The profile you make has two parts, one is the LUT that gets loaded into the graphics card. Every single program managed or not, even the desktop uses this unless they toss it or use a special sort of video layer.
Almost all games toss it (although apparently there is a way to lock it). Blu-ray software appears to either toss it or use some protected video layer or something that won't make use of the LUT. HDTV and DVD stuff some players will and some won't.
The LUT is used to set the tone response curve. The sRGB standard uses sRGB TRC. Many calibration tools and monitors don't support that and only color managed apps will actually deliver you the proper sRGB TRC. AdobeRGB uses Gamma 2.2. Gamma 2.2 is pretty standard way to set the display for movies/games/native editing. Although sRGB photos and web stuff actually matches perfectly to sRGB TRC and not Gamma 2.2.
The LUT also at the same time sets the white point.
Then the second part is the profile of screen. Only fully color-managed apps make use of this. Basically just stuff like FPV, Irfanview for jpgs with a plug-in, Photoshop/After Effects/InDesign, Photomechanic,Windows Photo viewer/gallery for jpgs (and only when not in full screen or slide mode
for some bizarre reason),some OEM photo and scanner software,Firefox,etc.

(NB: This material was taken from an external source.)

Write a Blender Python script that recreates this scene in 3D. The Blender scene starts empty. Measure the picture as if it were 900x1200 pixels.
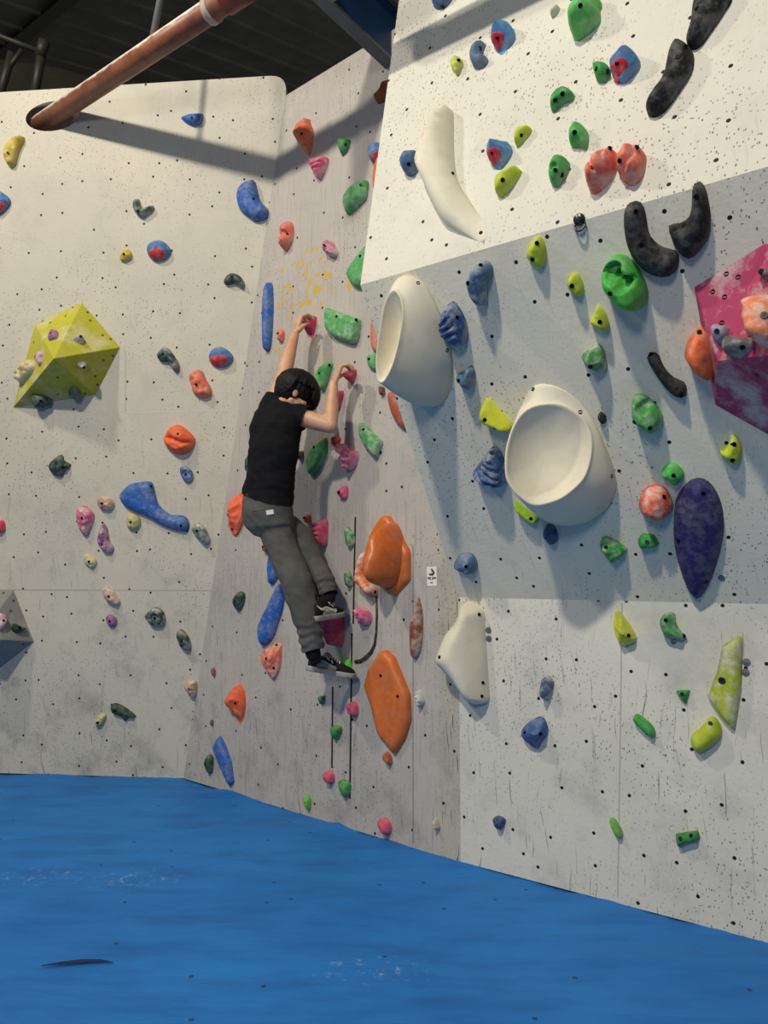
import bpy, bmesh, math, random
from mathutils import Vector, Matrix, noise
from mathutils.bvhtree import BVHTree
from mathutils.geometry import delaunay_2d_cdt

random.seed(7)
SC = bpy.context.scene
COL = SC.collection
V = Vector

# ------------------------------------------------------------------ camera
FOC, HZ, CAMH = 867.0, 672.0, 1.5
PITCH = math.atan((HZ - 600) / FOC)
CAM = V((0, 0, CAMH))
FW = V((0, math.cos(PITCH), math.sin(PITCH)))
UP = V((0, -math.sin(PITCH), math.cos(PITCH)))
RT = V((1, 0, 0))
cd = bpy.data.cameras.new('camera')
cd.sensor_fit = 'AUTO'; cd.sensor_width = 36; cd.lens = FOC / 1200 * 36
cd.clip_start = 0.05; cd.clip_end = 100
cam = bpy.data.objects.new('camera', cd); COL.objects.link(cam)
cam.location = CAM; cam.rotation_euler = (math.pi / 2 + PITCH, 0, 0)
SC.camera = cam
SC.view_settings.view_transform = 'Standard'
SC.view_settings.look = 'None'
SC.view_settings.gamma = 1
SC.view_settings.use_curve_mapping = False
SC.view_settings.exposure = -0.05

def ray(x, y): return RT * ((x - 450) / FOC) - UP * ((y - 600) / FOC) + FW
def hit(x, y, P, n, o=0.0):
    d = ray(x, y); t = ((P + n * o - CAM).dot(n)) / d.dot(n)
    return CAM + d * t

class Wall:
    """a flat face standing in the hall: origin, in-plane axes u (to the right) and v (up), normal n"""
    def __init__(s, P, n, u):
        s.P = V(P); s.n = V(n).normalized(); s.u = (V(u) - s.n * V(u).dot(s.n)).normalized(); s.v = s.n.cross(s.u)
        s.M = Matrix((s.u, s.v, s.n)).transposed()
    def px(s, x, y, o=0.0): return hit(x, y, s.P, s.n, o)
    def uv(s, p): d = p - s.P; return V((d.dot(s.u), d.dot(s.v)))
    def pt(s, u, v, o=0.0): return s.P + s.u * u + s.v * v + s.n * o
    def foot(s, p):   # where the line of sight through p meets the face
        d = p - CAM; t = (s.P - CAM).dot(s.n) / d.dot(s.n)
        return CAM + d * t

def face_of(a, b, c):
    a, b, c = V(a), V(b), V(c); n = (b - a).cross(c - a).normalized()
    if n.dot(CAM - a) < 0: n = -n
    u = n.cross(V((0, 0, 1))); u = -u if u.dot(RT) < 0 else u
    w = Wall(a, n, u)
    if w.v.z < 0: w = Wall(a, n, -u)
    return w

# ------------------------------------------------------------------ walls
M0, M1 = V((.296, 4.081, 0)), V((-1.474, 5.581, 0))
LMT = V((-.667, 4.897, 4.956))
B0 = V((.401, 3.999, 0)); DR = V((.808, -.590, 0)).normalized()     # along the right wall, towards the camera
NR = V((-.590, -.808, 0)).normalized()
BT = B0 + V((0, 0, 1.372))
TL = BT + NR * .864 + V((0, 0, 1.449))
TT = TL - NR * .313 * 1.15 + V((0, 0, 1.595 * 1.15))
dM = (M0 - M1).normalized()
WM = Wall(M0, dM.cross(V((0, 0, 1))), dM)
dL = V((.995, -.098, 0))
WL = Wall(M1, -(LMT - M1).cross(dL).normalized() if (LMT - M1).cross(dL).y > 0 else (LMT - M1).cross(dL), dL)
WB = Wall(B0, NR, DR)
WO = Wall(BT, DR.cross(TL - BT), DR)
WU = Wall(TL, DR.cross(TT - TL), DR)
WALLS = dict(L=WL, M=WM, B=WB, O=WO, U=WU)
for w in WALLS.values(): assert w.n.y < 0 and w.v.z > 0, w.n

# ------------------------------------------------------------------ materials
def s2l(c): c /= 255; return c / 12.92 if c < .04045 else ((c + .055) / 1.055) ** 2.4
def rgb(r, g, b): return (s2l(r), s2l(g), s2l(b), 1)

class NT:
    def __init__(s, name):
        s.m = bpy.data.materials.new(name); s.m.use_nodes = True; s.t = s.m.node_tree
        s.b = s.t.nodes['Principled BSDF']
    def n(s, typ, ins=None, **props):
        nd = s.t.nodes.new('ShaderNode' + typ)
        for k, v in props.items(): setattr(nd, k, v)
        for k, v in (ins or {}).items():
            if isinstance(v, bpy.types.NodeSocket): s.t.links.new(v, nd.inputs[k])
            else: nd.inputs[k].default_value = v
        return nd
    def math(s, op, a, b=0.0, c=0.0, clamp=False):
        nd = s.n('Math', {0: a, 1: b, 2: c}, operation=op); nd.use_clamp = clamp; return nd.outputs[0]
    def mix(s, f, a, b):
        nd = s.t.nodes.new('ShaderNodeMix'); nd.data_type = 'RGBA'
        for k, v in ((0, f), (6, a), (7, b)):
            if isinstance(v, bpy.types.NodeSocket): s.t.links.new(v, nd.inputs[k])
            else: nd.inputs[k].default_value = v
        return nd.outputs[2]
    def ramp(s, f, lo, hi):
        return s.n('MapRange', {0: f, 1: lo, 2: hi, 3: 0.0, 4: 1.0}).outputs[0]
    def coord(s, which, scale=(1, 1, 1), loc=(0, 0, 0), rot=(0, 0, 0)):
        tc = s.n('TexCoord')
        return s.n('Mapping', {0: tc.outputs[which], 1: loc, 2: rot, 3: scale}).outputs[0]
    def noise(s, vec, scale, detail=3, rough=.55):
        return s.n('TexNoise', {'Vector': vec, 'Scale': scale, 'Detail': detail, 'Roughness': rough}).outputs[0]
    def link(s, a, k): s.t.links.new(a, s.b.inputs[k])

def plain(name, c, rough=.6, metal=0.0, var=.0, vs=20, spec=.3):
    t = NT(name); col = rgb(*c)
    t.b.inputs['Roughness'].default_value = rough; t.b.inputs['Metallic'].default_value = metal
    t.b.inputs['Specular IOR Level'].default_value = spec
    if var:
        f = t.noise(t.coord('Object'), vs)
        t.link(t.mix(t.ramp(f, .35, .7), col, tuple(x * (1 - var) for x in col[:3]) + (1,)), 'Base Color')
    else: t.b.inputs['Base Color'].default_value = col
    return t.m

_hm = {}
def hold_mat(c, chalk=.25, rough=.55, pale=(232, 226, 218), bump=.15):
    key = (c, chalk, rough, pale)
    if key in _hm: return _hm[key]
    t = NT('hold_resin'); col = rgb(*c)
    oc = t.coord('Object')
    f = t.noise(oc, 26, 5, .65); g = t.noise(oc, 9, 3, .6)
    dark = tuple(x * .72 for x in col[:3]) + (1,)
    base = t.mix(t.ramp(g, .3, .7), col, dark)
    m = t.math('MULTIPLY', t.ramp(t.math('ADD', f, t.math('MULTIPLY', g, .6)), .72, 1.12), min(1, chalk * 1.8))
    t.link(t.mix(m, base, rgb(*pale)), 'Base Color')
    t.b.inputs['Roughness'].default_value = rough
    t.b.inputs['Specular IOR Level'].default_value = .3
    if bump:
        bn = t.n('Bump', {'Strength': bump, 'Distance': .004, 'Height': t.noise(oc, 120, 3)})
        t.link(bn.outputs[0], 'Normal')
    _hm[key] = t.m
    return t.m

def wall_mat(name, c1, c2, nuts=5.2, speck=1.0, scratch=1.0, grain=0.0, dirt=.5, paint=None, seams=()):
    t = NT(name)
    uv = t.coord('UV')
    col = t.mix(t.ramp(t.noise(uv, 1.3, 5, .6), .32, .7), rgb(*c1), rgb(*c2))
    sep = t.n('SeparateXYZ', {0: uv})
    # scuffed grime near the mat, where shoes rub
    low = t.n('MapRange', {0: sep.outputs[1], 1: 2.6, 2: 0.0, 3: 0.0, 4: 1.0}).outputs[0]
    cl = t.ramp(t.noise(uv, 3.2, 6, .68), .5, .75)
    col = t.mix(t.math('MULTIPLY', t.math('MULTIPLY', cl, t.math('ADD', low, .25)), dirt * .6), col, rgb(108, 106, 103))
    if grain:
        gv = t.coord('UV', scale=(34, 1.6, 1))
        g = t.ramp(t.noise(gv, 1.6, 5, .7), .52, .78)
        col = t.mix(t.math('MULTIPLY', g, grain), col, rgb(112, 104, 98))
    # scratches and boot marks
    dist = t.n('VectorMath', {0: uv, 1: t.n('VectorMath', {0: t.n('TexNoise', {'Vector': uv, 'Scale': 2.0}).outputs[1], 3: .16}, operation='SCALE').outputs[0]}, operation='ADD').outputs[0]
    for sc, rot, th, k in (((70, 2.2, 1), .10, .715, .75), ((60, 2.6, 1), .8, .69, .6), ((64, 2.4, 1), -.6, .69, .6), ((90, 4.0, 1), 1.4, .70, .5), ((22, 1.4, 1), .3, .72, .3)):
        mp = t.n('Mapping', {0: dist, 2: (0, 0, rot), 3: sc}).outputs[0]
        f = t.ramp(t.noise(mp, 1.0, 2, .5), th, th + .035)
        f = t.math('MULTIPLY', f, t.math('MULTIPLY', t.math('ADD', low, .18), k * scratch), clamp=True)
        col = t.mix(f, col, rgb(86, 82, 78))
    # small chips and black rubber flecks, with painted shadows of the slab's surface bumps
    for sc, rot, th, keep, k in (((40, 22, 1), .4, .12, .15, .8), ((66, 30, 1), -.5, .14, .18, .75), ((20, 56, 1), .1, .11, .12, .8)):
        mp = t.n('Mapping', {0: uv, 2: (0, 0, rot), 3: sc}).outputs[0]
        vo = t.n('TexVoronoi', {'Vector': mp, 'Scale': 1.0}, voronoi_dimensions='2D')
        mk = t.math('LESS_THAN', vo.outputs['Distance'], th)
        rnd = t.n('SeparateColor', {0: vo.outputs['Color']})
        kp = t.math('LESS_THAN', rnd.outputs[0], keep * speck)
        patch = t.ramp(t.noise(uv, 1.1, 2), .36, .6)
        col = t.mix(t.math('MULTIPLY', t.math('MULTIPLY', mk, kp), t.math('MULTIPLY', patch, k)), col, rgb(70, 66, 62))
    # bolt holes (t-nuts)
    vo = t.n('TexVoronoi', {'Vector': uv, 'Scale': nuts, 'Randomness': .72}, voronoi_dimensions='2D')
    mk = t.math('LESS_THAN', vo.outputs['Distance'], .0082 * nuts)
    col = t.mix(mk, col, rgb(26, 24, 23))
    if paint:   # worn yellow paint left from an old marking
        for (u, v, ru, rv, k) in paint:
            d = t.n('VectorMath', {0: t.n('VectorMath', {0: uv, 1: (u, v, 0)}, operation='SUBTRACT').outputs[0], 1: (1 / ru, 1 / rv, 1)}, operation='MULTIPLY').outputs[0]
            ln = t.n('VectorMath', {0: d}, operation='LENGTH').outputs['Value']
            ins = t.n('MapRange', {0: ln, 1: 1.0, 2: .2, 3: 0.0, 4: .07}).outputs[0]
            nz = t.noise(t.coord('UV', scale=(1.5, .8, 1), loc=(u * 7, v, 0)), 17, 2, .5)
            f = t.math('GREATER_THAN', t.math('ADD', nz, ins), k)
            f = t.math('MULTIPLY', f, t.math('LESS_THAN', ln, 1.0))
            col = t.mix(t.math('MULTIPLY', f, .85), col, rgb(205, 165, 50))
    t.link(col, 'Base Color')
    t.b.inputs['Roughness'].default_value = .62
    t.b.inputs['Specular IOR Level'].default_value = .25
    bh = t.math('ADD', t.noise(uv, 55, 4, .6), t.math('MULTIPLY', mk, -1.5))
    t.link(t.n('Bump', {'Strength': .22, 'Distance': .006, 'Height': bh}).outputs[0], 'Normal')
    return t.m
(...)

Some are simple matrix based and just essentially record the positions and luminances of the primaries and secondaries. The programs can then take the matrix for the assigned profile of the image and multiply it to transform it into the monitor's colorspace. Some are that plus more complicated correction tables instead.
Anything that doesn't toss the LUT or use some weird video render mode will automatically make use of the LUT (so long as you don't forget to tell the OS to load it into the graphics card LUT).
Partially managed programs may only do simple things like transform image space into sRGB and do nothing more, they won't use the monitor's profile (beyond whatever the LUT did).
Fully managed programs take the source profile and monitor profile both into account.
Some browsers don't bother managing images unless tagged (safari) and some such as Firefox can be set to automatically assume sRGB for everything not tagged otherwise and will manage everything on the web from all the tons of untagged sRGB images to the font colors and graphics, etc.